**GIVEN PROBLEM**
Return verbatim everything from the first line through the line that contains "SC.camera = cam", and stop there.

################

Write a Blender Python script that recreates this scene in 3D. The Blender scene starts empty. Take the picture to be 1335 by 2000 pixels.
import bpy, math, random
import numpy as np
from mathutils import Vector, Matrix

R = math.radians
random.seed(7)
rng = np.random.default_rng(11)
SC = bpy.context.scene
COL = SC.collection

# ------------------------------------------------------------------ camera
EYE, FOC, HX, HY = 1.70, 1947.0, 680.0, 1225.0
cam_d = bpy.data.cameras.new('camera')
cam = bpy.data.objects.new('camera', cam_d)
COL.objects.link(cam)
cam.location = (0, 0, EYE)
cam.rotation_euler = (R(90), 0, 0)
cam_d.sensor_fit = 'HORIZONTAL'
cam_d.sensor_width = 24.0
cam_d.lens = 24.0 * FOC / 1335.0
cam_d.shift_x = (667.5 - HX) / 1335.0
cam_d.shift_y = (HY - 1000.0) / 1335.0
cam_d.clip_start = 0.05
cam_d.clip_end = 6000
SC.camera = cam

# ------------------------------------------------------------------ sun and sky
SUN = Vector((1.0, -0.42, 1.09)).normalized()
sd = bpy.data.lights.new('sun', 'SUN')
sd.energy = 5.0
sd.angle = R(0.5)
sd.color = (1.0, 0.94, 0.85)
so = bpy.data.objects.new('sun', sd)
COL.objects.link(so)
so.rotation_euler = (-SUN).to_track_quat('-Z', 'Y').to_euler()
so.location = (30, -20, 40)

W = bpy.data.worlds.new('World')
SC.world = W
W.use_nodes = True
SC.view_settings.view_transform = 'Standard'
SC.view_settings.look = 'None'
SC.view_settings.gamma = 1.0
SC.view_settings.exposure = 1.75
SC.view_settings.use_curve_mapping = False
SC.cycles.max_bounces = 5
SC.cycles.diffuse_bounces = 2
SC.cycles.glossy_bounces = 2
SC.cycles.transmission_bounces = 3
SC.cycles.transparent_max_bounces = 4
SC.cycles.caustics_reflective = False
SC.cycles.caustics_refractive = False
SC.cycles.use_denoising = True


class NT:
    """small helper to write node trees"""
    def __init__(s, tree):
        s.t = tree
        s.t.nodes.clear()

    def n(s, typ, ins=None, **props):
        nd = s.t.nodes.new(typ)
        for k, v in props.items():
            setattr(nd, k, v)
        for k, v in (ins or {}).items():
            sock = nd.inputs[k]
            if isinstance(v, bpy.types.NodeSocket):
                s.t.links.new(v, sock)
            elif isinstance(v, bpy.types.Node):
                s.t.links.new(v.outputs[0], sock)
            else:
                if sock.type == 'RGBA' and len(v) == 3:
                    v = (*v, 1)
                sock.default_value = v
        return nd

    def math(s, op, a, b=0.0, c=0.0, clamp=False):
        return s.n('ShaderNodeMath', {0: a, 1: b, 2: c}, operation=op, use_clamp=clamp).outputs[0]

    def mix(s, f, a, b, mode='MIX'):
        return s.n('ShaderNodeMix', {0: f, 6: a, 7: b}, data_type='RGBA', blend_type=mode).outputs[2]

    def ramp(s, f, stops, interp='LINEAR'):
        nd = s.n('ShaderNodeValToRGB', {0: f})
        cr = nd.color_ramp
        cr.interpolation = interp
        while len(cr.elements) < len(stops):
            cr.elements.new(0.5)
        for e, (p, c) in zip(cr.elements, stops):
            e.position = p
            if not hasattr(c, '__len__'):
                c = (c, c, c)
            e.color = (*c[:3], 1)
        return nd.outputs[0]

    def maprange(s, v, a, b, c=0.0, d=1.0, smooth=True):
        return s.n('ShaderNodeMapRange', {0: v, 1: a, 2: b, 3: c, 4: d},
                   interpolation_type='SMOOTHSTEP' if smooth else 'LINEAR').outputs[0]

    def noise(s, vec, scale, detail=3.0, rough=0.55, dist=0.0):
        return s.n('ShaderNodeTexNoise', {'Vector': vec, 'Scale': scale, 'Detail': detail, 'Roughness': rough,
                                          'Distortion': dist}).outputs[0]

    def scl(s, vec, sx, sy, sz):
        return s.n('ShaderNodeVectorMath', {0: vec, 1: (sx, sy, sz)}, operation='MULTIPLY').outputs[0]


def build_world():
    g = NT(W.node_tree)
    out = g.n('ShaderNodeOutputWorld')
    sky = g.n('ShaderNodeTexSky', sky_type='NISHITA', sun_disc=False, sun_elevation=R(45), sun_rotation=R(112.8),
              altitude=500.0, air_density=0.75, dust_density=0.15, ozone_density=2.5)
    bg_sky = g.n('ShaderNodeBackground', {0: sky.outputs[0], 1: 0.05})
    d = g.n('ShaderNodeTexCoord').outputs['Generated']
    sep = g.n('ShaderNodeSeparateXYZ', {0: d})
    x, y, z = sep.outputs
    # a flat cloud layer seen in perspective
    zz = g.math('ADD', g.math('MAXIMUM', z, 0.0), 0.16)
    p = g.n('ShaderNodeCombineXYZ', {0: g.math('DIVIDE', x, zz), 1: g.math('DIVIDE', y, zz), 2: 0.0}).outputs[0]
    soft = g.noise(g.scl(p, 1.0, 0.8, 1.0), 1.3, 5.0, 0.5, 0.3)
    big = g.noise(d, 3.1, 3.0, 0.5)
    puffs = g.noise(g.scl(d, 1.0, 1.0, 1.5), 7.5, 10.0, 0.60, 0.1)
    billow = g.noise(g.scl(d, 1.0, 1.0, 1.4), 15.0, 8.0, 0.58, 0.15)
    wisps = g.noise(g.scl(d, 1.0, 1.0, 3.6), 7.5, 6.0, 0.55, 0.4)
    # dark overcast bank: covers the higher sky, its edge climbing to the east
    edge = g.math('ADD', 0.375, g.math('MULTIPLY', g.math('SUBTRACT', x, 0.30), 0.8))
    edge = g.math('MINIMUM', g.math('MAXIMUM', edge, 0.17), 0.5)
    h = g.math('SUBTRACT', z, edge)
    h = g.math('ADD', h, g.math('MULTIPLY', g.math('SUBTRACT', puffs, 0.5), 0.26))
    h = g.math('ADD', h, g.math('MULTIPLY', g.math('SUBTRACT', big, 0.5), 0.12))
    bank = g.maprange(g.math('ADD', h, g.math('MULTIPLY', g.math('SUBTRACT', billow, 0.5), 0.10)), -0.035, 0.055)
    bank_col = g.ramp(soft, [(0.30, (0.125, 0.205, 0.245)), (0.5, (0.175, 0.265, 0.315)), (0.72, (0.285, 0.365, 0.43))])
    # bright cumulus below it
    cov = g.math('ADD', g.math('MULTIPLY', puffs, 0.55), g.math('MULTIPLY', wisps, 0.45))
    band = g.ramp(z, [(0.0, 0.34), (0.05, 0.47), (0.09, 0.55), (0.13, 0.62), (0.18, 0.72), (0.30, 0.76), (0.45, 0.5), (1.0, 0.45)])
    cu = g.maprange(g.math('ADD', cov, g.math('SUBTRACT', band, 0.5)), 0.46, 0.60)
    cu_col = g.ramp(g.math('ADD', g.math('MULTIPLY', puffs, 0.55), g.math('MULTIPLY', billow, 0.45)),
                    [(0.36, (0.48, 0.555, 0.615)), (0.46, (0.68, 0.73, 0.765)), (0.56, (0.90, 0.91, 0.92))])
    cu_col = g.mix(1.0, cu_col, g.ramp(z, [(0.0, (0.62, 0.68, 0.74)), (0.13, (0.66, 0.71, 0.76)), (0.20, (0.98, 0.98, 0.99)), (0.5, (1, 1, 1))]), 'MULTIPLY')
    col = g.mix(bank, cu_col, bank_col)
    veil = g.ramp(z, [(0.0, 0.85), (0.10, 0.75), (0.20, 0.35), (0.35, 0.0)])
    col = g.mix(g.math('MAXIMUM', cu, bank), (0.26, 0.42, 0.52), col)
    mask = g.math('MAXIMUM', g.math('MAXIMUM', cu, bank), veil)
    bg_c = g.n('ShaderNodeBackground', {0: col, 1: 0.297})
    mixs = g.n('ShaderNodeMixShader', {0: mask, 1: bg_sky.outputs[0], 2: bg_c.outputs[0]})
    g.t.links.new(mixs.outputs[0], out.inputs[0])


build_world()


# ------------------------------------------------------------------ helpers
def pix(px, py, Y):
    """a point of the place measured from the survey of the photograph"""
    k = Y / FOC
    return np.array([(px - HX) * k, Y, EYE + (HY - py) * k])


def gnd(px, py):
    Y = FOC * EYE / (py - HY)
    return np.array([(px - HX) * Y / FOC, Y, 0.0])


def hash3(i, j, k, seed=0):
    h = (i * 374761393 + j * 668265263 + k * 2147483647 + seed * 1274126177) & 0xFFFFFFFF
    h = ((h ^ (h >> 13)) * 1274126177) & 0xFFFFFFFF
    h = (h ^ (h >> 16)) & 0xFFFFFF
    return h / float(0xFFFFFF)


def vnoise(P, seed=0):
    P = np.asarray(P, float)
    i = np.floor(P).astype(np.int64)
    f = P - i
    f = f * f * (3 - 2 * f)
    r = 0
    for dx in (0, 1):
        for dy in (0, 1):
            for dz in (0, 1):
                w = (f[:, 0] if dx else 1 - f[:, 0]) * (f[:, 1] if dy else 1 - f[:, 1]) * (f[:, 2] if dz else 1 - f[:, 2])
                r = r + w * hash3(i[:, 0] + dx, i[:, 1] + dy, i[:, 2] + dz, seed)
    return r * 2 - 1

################

**COMPLETED TASK**
Write a Blender Python script that recreates this scene in 3D. The Blender scene starts empty. Take the picture to be 1335 by 2000 pixels.
import bpy, math, random
import numpy as np
from mathutils import Vector, Matrix

R = math.radians
random.seed(7)
rng = np.random.default_rng(11)
SC = bpy.context.scene
COL = SC.collection

# ------------------------------------------------------------------ camera
EYE, FOC, HX, HY = 1.70, 1947.0, 680.0, 1225.0
cam_d = bpy.data.cameras.new('camera')
cam = bpy.data.objects.new('camera', cam_d)
COL.objects.link(cam)
cam.location = (0, 0, EYE)
cam.rotation_euler = (R(90), 0, 0)
cam_d.sensor_fit = 'HORIZONTAL'
cam_d.sensor_width = 24.0
cam_d.lens = 24.0 * FOC / 1335.0
cam_d.shift_x = (667.5 - HX) / 1335.0
cam_d.shift_y = (HY - 1000.0) / 1335.0
cam_d.clip_start = 0.05
cam_d.clip_end = 6000
SC.camera = cam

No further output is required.